Hi,
I’m wondering how one would go about making a “flattener” type modifying technique to:
Take a torus geometry and flatten “to taste” the top and bottom of the poles of it…
(Considering its the usual horizontal orientation)
Imagine a torus sliced into horizontal sections.
How would I go about generating those one by one using a “flattening” of the points in the up/down axis?
(Not slicing a whole torus up)
Thanks!
Since it starts with a super-flat torus, and then just expands it according to your needs and the displacement map - this solution could likely be also used here.
Seems it’s not a torus geometry at all, but several lathe geometries.
Wow both your guys suggestions on that thread are great. I’ll check them out.
Thanks
Actually I wonder if I made a circle with a displacement map of horizontal stripes on it, then lathed THAT… To have the non displaced stripes be the only ones extruded along the lathe…hmmm what do you guys think?
Hmm but although the displacement will flatten, it would never completely “cut” or disallow extrusion huh.
If I use the flattening, via either method, and wanted just say, a torus in just 6 slices total, is just have to make 3 at different settings, then group and clone the group…then flip the cloned group on its vertical axis…
A very rough, thus imperfect 
, solution with LatheGeometry:
Example: https://jsfiddle.net/prisoner849/1j3usg5o/
Picture:
Don’t know if I understood the task correctly, but how about this?
TorusFlat
Hey thanks for that example.
That’s what I needed for the non-sliced version.

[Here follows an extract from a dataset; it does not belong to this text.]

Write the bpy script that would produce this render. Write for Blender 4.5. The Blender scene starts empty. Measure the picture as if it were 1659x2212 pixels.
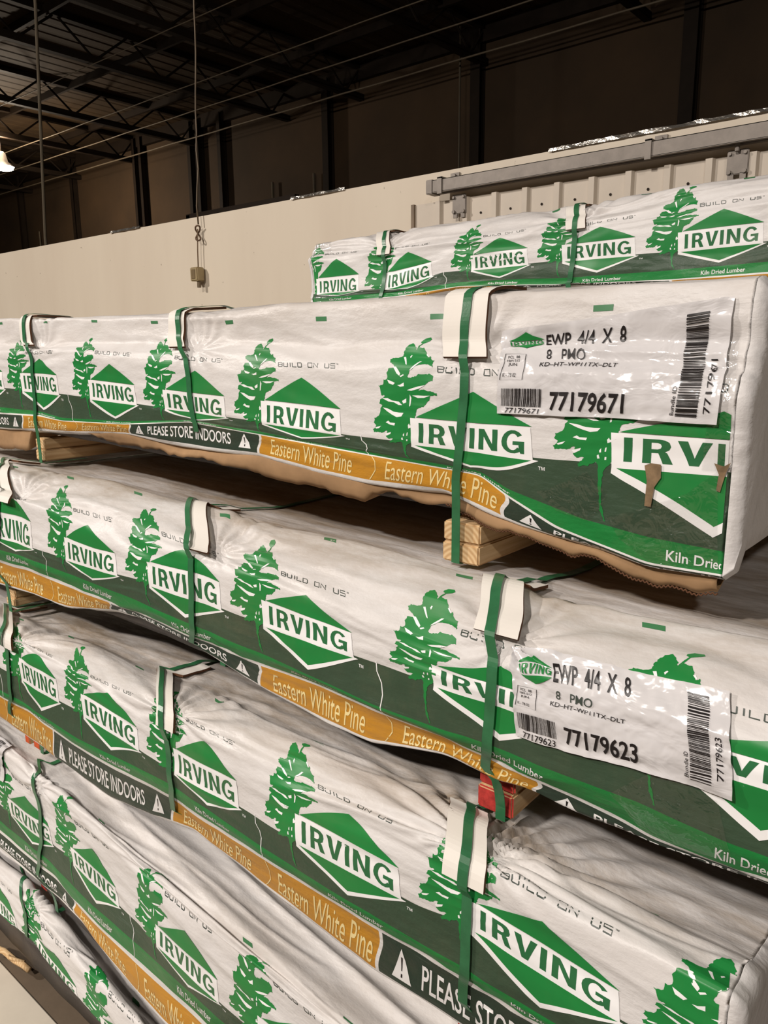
import bpy, bmesh, math, random
import numpy as np
from mathutils import Matrix, Vector
from mathutils.geometry import tessellate_polygon

S = bpy.context.scene
COL = S.collection

# ------------------------------------------------------------------ camera
def camera():
    p, y, r = math.radians(12.0), math.radians(50.0), math.radians(0.5)
    fh = Vector((-math.cos(y), math.sin(y), 0)); rt = Vector((math.sin(y), math.cos(y), 0)); up = Vector((0, 0, 1))
    fw = fh * math.cos(p) - up * math.sin(p); u = up * math.cos(p) + fh * math.sin(p)
    r2 = rt * math.cos(r) - u * math.sin(r); u2 = u * math.cos(r) + rt * math.sin(r)
    cd = bpy.data.cameras.new('camera'); cam = bpy.data.objects.new('camera', cd); COL.objects.link(cam)
    m = Matrix((r2, u2, -fw)).transposed().to_4x4(); m.translation = Vector((0, 0, 1.62))
    cam.matrix_world = m
    cd.sensor_fit = 'AUTO'; cd.sensor_width = 36.0; cd.lens = 1660.0 * 36.0 / 2212.0
    cd.clip_start = 0.02; cd.clip_end = 200
    S.camera = cam
camera()
S.view_settings.view_transform = 'Standard'; S.view_settings.look = 'None'
S.view_settings.gamma = 1.0; S.view_settings.use_curve_mapping = False
S.view_settings.exposure = 0.0

# ------------------------------------------------------------------ world + the hall's lamps
w = bpy.data.worlds.new('world'); S.world = w; w.use_nodes = True
w.node_tree.nodes['Background'].inputs[0].default_value = (1.0, .85, .7, 1)
w.node_tree.nodes['Background'].inputs[1].default_value = 0.008

def area(name, loc, target, power, size, color=(1, .92, .85)):
    l = bpy.data.lights.new(name, 'AREA'); l.energy = power; l.shape = 'DISK'; l.size = size; l.color = color
    o = bpy.data.objects.new(name, l); COL.objects.link(o); o.location = loc
    d = Vector(target) - Vector(loc); o.rotation_euler = d.to_track_quat('-Z', 'Y').to_euler()
    return o
area('bay_lamp_front', (-1.4, -5.2, 6.0), (-1.4, -3.2, 0), 530, .5)
area('bay_lamp_left', (-7.5, -3.6, 6.0), (-6.6, -1.0, 0), 530, .5)
area('bay_lamp_right', (3.6, -4.0, 6.0), (2.8, -2.0, 0), 150, .5)

# ------------------------------------------------------------------ materials
def srgb(r, g, b):
    f = lambda c: ((c / 255 + .055) / 1.055) ** 2.4 if c > 10 else c / 255 / 12.92
    return (f(r), f(g), f(b), 1)

class NT:
    def __init__(s, name):
        s.m = bpy.data.materials.new(name); s.m.use_nodes = True
        s.t = s.m.node_tree; s.b = s.t.nodes['Principled BSDF']
    def n(s, kind, **kw):
        o = s.t.nodes.new(kind)
        for k, v in kw.items():
            if k.startswith('i_'):
                o.inputs[int(k[2:]) if k[2:].isdigit() else k[2:]].default_value = v
            else: setattr(o, k, v)
        return o
    def l(s, a, b): s.t.links.new(a, b)
    def math(s, op, a, b=None, c=None):
        o = s.t.nodes.new('ShaderNodeMath'); o.operation = op
        for i, v in enumerate((a, b, c)):
            if v is None: continue
            if isinstance(v, (int, float)): o.inputs[i].default_value = v
            else: s.l(v, o.inputs[i])
        return o.outputs[0]
    def mix(s, f, a, b, mode='MIX'):
        o = s.t.nodes.new('ShaderNodeMixRGB'); o.blend_type = mode
        for i, v in enumerate((f, a, b)):
            if isinstance(v, (int, float)): o.inputs[i].default_value = v
            elif isinstance(v, tuple): o.inputs[i].default_value = v
            else: s.l(v, o.inputs[i])
        return o.outputs[0]
    def noise(s, scale, detail=4, rough=.6, vec=None, stretch=None, dist=0):
        if stretch is not None:
            mp = s.n('ShaderNodeMapping'); mp.inputs['Scale'].default_value = stretch
            s.l(vec, mp.inputs[0]); vec = mp.outputs[0]
        o = s.n('ShaderNodeTexNoise'); o.inputs['Scale'].default_value = scale
        o.inputs['Detail'].default_value = detail; o.inputs['Roughness'].default_value = rough; o.inputs['Distortion'].default_value = dist
        if vec is not None: s.l(vec, o.inputs['Vector'])
        return o.outputs['Fac']
    def ramp(s, v, a, b, lo=0., hi=1.):
        o = s.t.nodes.new('ShaderNodeMapRange'); o.clamp = True
        s.l(v, o.inputs[0])
        for i, x in enumerate((a, b, lo, hi)): o.inputs[i + 1].default_value = x
        return o.outputs[0]
    def bump(s, h, strength, dist=.001):
        o = s.n('ShaderNodeBump'); o.inputs['Strength'].default_value = strength; o.inputs['Distance'].default_value = dist
        s.l(h, o.inputs['Height']); s.l(o.outputs[0], s.b.inputs['Normal'])
    def set(s, **kw):
        for k, v in kw.items():
            i = s.b.inputs[k.replace('_', ' ')]
            if isinstance(v, (int, float, tuple)): i.default_value = v
            else: s.l(v, i)
    def coord(s, which='Object'):
        return s.n('ShaderNodeTexCoord').outputs[which]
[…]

Very cool. I’ll be trying this thanks!
is this where you did the flattening…?
let v = new THREE.Vector3();
for( let i = 0; i < pos.count; i++ ){
v.fromBufferAttribute( pos, i );
pos.setZ( i, Math.abs( v.z ) > 0.3 ? Math.sign( v.z ) * 0.3 : v.z );
}
Of course, that’s all there is to the program. 
You can also do it asymmetrically.
const a = 0.4;
const b = -0.1;
for( let i = 0; i < pos.count; i++ ){
v.fromBufferAttribute( pos, i );
//pos.setZ( i, Math.abs( v.z ) > 0.3 ? Math.sign( v.z ) * 0.3 : v.z );
if ( v.z > a ) v.z = a;
if ( v.z < b ) v.z = b;
pos.setZ( i, v.z );
}
But the signs of a and b should be different. Otherwise you get a boundary with the radius of the whole torus.
const a = 0.42;
const b = 0.25;
In this case, another solution is needed. Like the one from @prisoner849.